No fim de semana, porém, o episódio foi tema de uma das discussões diárias do grupo, cujo núcleo duro é formado por empresários e profissionais liberais. O discurso de Lula, após ser obrigado a depor na Polícia Federal, foi considerado ao mesmo tempo um "teatro ridículo" e "assustador". Chamou a atenção dos líderes do VPR "como um indivíduo pode ser tão hábil para se comunicar com a militância, relembrar o que foi conquistado até hoje, culpar as elites e reagrupar sua base política". Houve "perplexidade" de como Lula é "capaz de virar a história em seu favor" e "fazer com que você entre no jogo dele", caso não conheça os "fatos, as fotos", e o veja falando de sua trajetória pessoal.

Na avaliação da cúpula do movimento, uma das poucas armas dos apoiadores do governo e do PT, para desinflar o protesto, é instigar o medo. "Com declarações vagas, os 'vermelhos' estão tentando incitar a violência para esvaziar o movimento", afirma um dos organizadores, que prefere o anonimato.

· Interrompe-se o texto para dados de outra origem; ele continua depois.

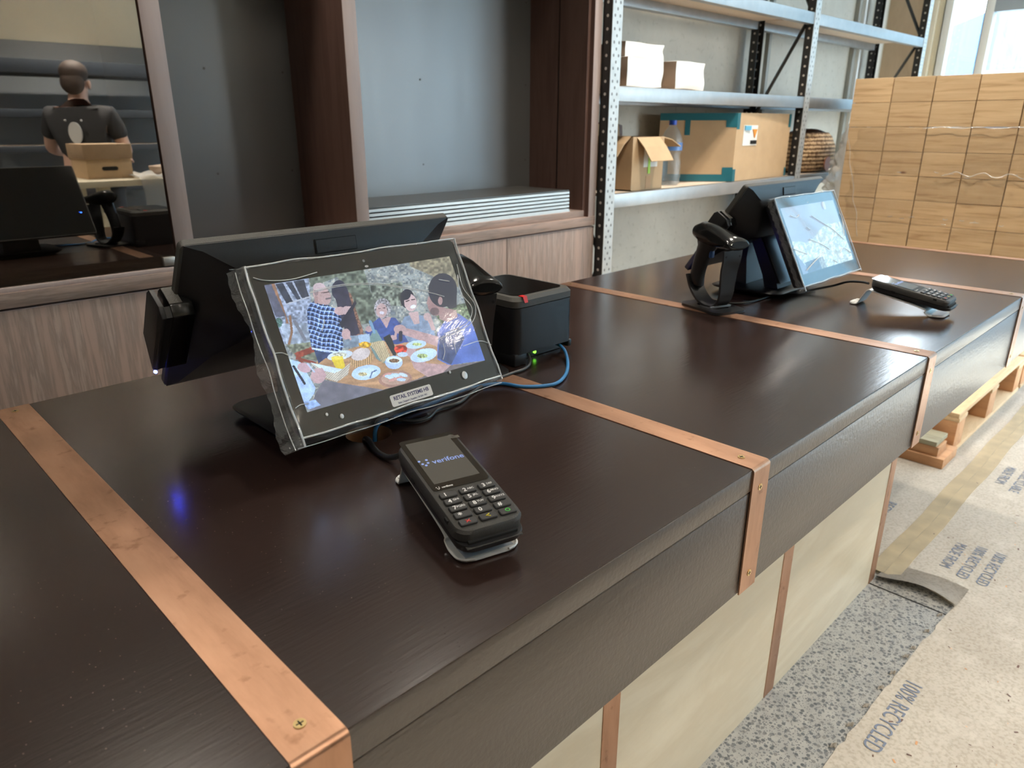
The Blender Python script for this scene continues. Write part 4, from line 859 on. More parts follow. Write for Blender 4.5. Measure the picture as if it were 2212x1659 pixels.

Embora a direção do PT não tenha convocado manifestações para o mesmo dia, movimentos sociais ligados ao partido também chamaram, para o domingo, protestos em defesa do governo e de Lula, o que aumenta a chance de confrontos nas ruas.

Como o custo de participação dos manifestantes anti-PT cresce na medida em que sobe a probabilidade de violência, o comando do Vem Pra Rua passou a priorizar a segurança. Em São Paulo, nas últimas três semanas, já foram realizadas quatro reuniões com o grupo destacado pela Polícia Militar para acompanhar o protesto. Nesta quarta-feira, haverá uma quinta reunião. O VPR, organizado de forma bastante hierárquica, conta com três coordenadores para a área de segurança, apenas na capital paulista.

Há ainda coordenadores de captação de recursos, relações institucionais, mídia digital, entre outros. Sua página no Facebook, que contava com 600 mil seguidores no terceiro protesto, em agosto, agora tem quase 920 mil. De acordo com o contador de abrangência do VPR, que mede o alcance das publicações e vídeos postados pela internet, 23 milhões de usuários individuais entraram no Facebook do movimento ou receberam algum conteúdo lançado pelo Vem Pra Rua na última semana.

Um deles, divulgado maciçamente, foi o vídeo em que a deputada federal Jandira Feghali (PCdoB-RJ) faz uma defesa de Lula, após o depoimento do ex-presidente à Polícia Federal na sexta-feira. Enquanto a parlamentar fala para a câmera de seu celular, é possível ver e ouvir Lula, ao fundo, conversando ao telefone, e dizendo "Eles que enfiem no ** todo o processo".

 

O movimento, nas palavras de um dirigente, "usou e abusou" desse vídeo nas redes sociais. O Vem Pra Rua, no entanto, adotou como estratégia não utilizar a palavra impeachment para convocar a manifestação. Uma das razões é que, de acordo com pesquisas feitas com simpatizantes do VPR, existe uma aceitação quase unânime pelo 'Fora Dilma', mas não tão grande pelo impeachment, que se tornou palavra estigmatizada e associada à ascensão do vice-presidente Michel Temer, do PMDB, considerado do mesmo "balaio" do PT.